2018-03-14

Prandino Visconti e l’“altro modo” di fare cinema

In un libro a cura di Corrado Colombo e Mario Gerosa vita e film del regista milanese nipote del mitico Luchino

di Claudio Bottagisi
La prima domanda nasce spontanea: perché l’altro Visconti? E’ presto detto: perché è esistito un altro Visconti, oltre al mitico Luchino. Era suo nipote Eriprando.
Un rapporto singolare e discontinuo, prendendo a prestito le prime righe del nuovo libro a cura di Corrado Colombo e Mario Gerosa, apparentemente non facile ma non per il carattere dei due, semmai per l’ambiente cinematografico degli anni Sessanta e Settanta che insinuava rivalità e retroscena solo per il gusto di colorire un rapporto di uno zio e di un nipote che erano fuori dalla logica ordinaria perché entrambi fuori dal comune.
Prandino - L’altro Visconti racconta vita e film del regista e sceneggiatore milanese Eriprando Visconti, classe 1932, morto nel 1995.
“Prandino lavorava sul territorio - scrive nella prefazione Manlio Gomarasca - alternando le immagini della città grigia, claustrofobica e indifferente agli spazi aperti della campagna, anch’essa grigia, spoglia d’autunno altrettanto indifferente: usando la nebbia sempre incombente, come un velo (im)pietoso, quasi pudico, che ammantava le passioni e le vergogne di una storia d’amore così diversa e così uguale a tante altre”.
Edito da “Il Foglio”, il libro di Colombo e Gerosa è il primo dedicato a Eriprando Visconti, che seppe raccontare una delicata società in transizione, non disdegnando un’apertura verso il cinema di genere, nobilitato da un’aristocratica veste autoriale.
Per capire il cinema di Visconti, inteso sempre come Eriprando, occorre aver capito la Lombardia, con i suoi umori. Il suo cinema si nutriva infatti di una malinconia indissolubile dalla sua terra, si abbeverava come detto alle grigie atmosfere delle nebbie padane e alle insoddisfazioni dei borghesi annoiati della Milano del boom.

E bene ha fatto il già citato Gomarasca a scrivere nella prefazione che “essere l’altro Visconti non sarebbe stato facile in un ambiente chiuso ed élitario come quello del cinema italiano”. Già, perché anche se avesse avuto successo ci sarebbe stato sempre qualcuno a fare paragoni, o magari addirittura allusioni: “Prandino aveva bisogno di evadere dalla mondanità, da Roma, e ritirarsi nel silenzio della sua tenuta in provincia di Pavia, dove amava dedicarsi alla caccia…”.
Lo raccontano bene, Colombo e Gerosa.

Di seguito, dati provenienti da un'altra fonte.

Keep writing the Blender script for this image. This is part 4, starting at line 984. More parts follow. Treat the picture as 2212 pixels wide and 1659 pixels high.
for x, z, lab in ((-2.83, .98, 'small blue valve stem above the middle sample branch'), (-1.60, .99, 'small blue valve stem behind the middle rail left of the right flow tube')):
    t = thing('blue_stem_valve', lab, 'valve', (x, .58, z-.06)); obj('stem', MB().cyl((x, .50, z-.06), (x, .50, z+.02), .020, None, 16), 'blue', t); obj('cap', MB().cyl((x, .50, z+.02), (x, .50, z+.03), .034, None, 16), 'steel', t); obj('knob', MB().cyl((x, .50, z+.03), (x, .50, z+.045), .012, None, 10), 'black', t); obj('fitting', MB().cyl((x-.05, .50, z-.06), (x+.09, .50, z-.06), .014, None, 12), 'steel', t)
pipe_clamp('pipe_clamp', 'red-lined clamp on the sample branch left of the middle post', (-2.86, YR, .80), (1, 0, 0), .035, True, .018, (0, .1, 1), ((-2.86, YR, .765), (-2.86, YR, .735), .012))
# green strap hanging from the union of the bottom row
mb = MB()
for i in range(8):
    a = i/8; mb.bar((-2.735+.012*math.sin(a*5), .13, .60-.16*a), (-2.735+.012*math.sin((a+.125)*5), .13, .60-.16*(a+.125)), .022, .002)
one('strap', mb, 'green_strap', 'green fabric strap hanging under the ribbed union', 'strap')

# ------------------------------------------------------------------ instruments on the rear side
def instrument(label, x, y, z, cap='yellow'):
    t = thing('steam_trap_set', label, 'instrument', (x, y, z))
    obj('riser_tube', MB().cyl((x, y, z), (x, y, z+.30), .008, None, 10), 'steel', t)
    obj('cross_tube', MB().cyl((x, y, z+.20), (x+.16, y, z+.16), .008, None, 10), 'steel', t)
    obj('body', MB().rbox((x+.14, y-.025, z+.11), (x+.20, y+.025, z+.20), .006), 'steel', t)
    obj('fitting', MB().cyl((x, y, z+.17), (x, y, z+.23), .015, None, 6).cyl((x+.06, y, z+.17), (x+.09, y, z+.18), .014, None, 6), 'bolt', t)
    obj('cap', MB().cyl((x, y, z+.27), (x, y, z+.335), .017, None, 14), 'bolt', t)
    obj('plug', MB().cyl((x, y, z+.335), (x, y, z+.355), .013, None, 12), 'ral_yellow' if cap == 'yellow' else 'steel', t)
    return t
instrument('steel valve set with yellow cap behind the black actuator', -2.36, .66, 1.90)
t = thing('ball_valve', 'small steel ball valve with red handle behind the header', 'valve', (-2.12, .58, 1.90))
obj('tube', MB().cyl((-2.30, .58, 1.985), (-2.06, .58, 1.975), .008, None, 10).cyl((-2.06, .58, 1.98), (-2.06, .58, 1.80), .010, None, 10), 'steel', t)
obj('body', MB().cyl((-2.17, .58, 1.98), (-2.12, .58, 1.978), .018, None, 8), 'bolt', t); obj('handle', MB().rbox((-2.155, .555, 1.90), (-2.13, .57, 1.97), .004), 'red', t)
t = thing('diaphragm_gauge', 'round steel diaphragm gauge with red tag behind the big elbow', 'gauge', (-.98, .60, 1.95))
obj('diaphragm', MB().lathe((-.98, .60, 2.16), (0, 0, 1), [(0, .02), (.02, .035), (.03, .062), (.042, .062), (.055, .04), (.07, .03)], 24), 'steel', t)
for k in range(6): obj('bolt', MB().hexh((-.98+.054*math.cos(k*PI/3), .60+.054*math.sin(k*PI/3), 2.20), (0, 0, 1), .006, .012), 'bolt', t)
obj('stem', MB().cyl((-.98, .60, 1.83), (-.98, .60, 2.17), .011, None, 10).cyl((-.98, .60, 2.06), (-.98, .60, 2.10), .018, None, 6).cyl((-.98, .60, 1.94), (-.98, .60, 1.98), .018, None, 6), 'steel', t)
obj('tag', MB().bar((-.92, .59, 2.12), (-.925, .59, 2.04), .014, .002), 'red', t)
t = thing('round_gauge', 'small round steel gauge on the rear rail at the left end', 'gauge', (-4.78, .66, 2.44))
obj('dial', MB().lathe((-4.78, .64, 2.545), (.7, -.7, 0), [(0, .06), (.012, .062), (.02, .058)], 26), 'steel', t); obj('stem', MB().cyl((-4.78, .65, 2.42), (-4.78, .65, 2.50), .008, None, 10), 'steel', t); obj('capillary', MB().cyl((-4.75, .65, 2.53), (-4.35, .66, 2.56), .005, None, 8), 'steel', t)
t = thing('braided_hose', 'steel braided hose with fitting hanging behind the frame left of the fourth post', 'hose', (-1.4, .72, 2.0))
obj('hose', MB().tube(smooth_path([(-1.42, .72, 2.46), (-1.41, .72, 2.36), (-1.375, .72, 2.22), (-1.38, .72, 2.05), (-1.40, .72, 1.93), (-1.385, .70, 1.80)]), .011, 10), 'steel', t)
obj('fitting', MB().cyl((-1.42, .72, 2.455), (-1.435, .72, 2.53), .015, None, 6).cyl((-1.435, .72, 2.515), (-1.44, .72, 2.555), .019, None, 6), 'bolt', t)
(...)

E non a caso nel passaggio finale della sua prefazione Gomarasca non esita a scrivere che “questo libro, così appassionatamente voluto da chi ha conosciuto e amato Prandino Visconti, oltre a rappresentare la tardiva ma doverosa celebrazione di un regista fuori dagli schemi, dalle etichette e dai pregiudizi, dai falsi moralismi, ci restituisce oggi, a più di vent’anni dalla sua scomparsa, un’importante lezione e cioè che un altro modo di fare cinema è possibile”.
Luchino ed Eriprando, dunque. Corrado Colombo scrive che “Eriprando ha sempre nutrito, oltre che un grande affetto, un’ammirazione illimitata verso l’illustre zio e non ha mai pensato di emularlo, superarlo o entrare minimamente in competizione con lui, perché la sua intelligenza gli ha fatto capire da subito che Luchino era inimitabile e irraggiungibile”.
“Dal canto suo Luchino - afferma sempre Colombo - ha sempre aiutato e confortato il nipote e nella loro relazione c’è stato qualcosa di più di un semplice affetto parentale: una vera e propria affinità intellettiva, culturale ed esistenziale che si esprimeva anche in una somiglianza fisica e vocale quasi impressionante e soprattutto nel loro comune e viscerale amore per il cinema”.

Non è certo un caso, allora, che Colombo scriva nel libro Prandino - L’altro Visconti  che “Eriprando è stato per me non solo un maestro di cinema ma, soprattutto, di vita”. E che dunque lui non sa se lo si può definire un grande regista (e lui peraltro lo considera tale) ma certamente un grande uomo.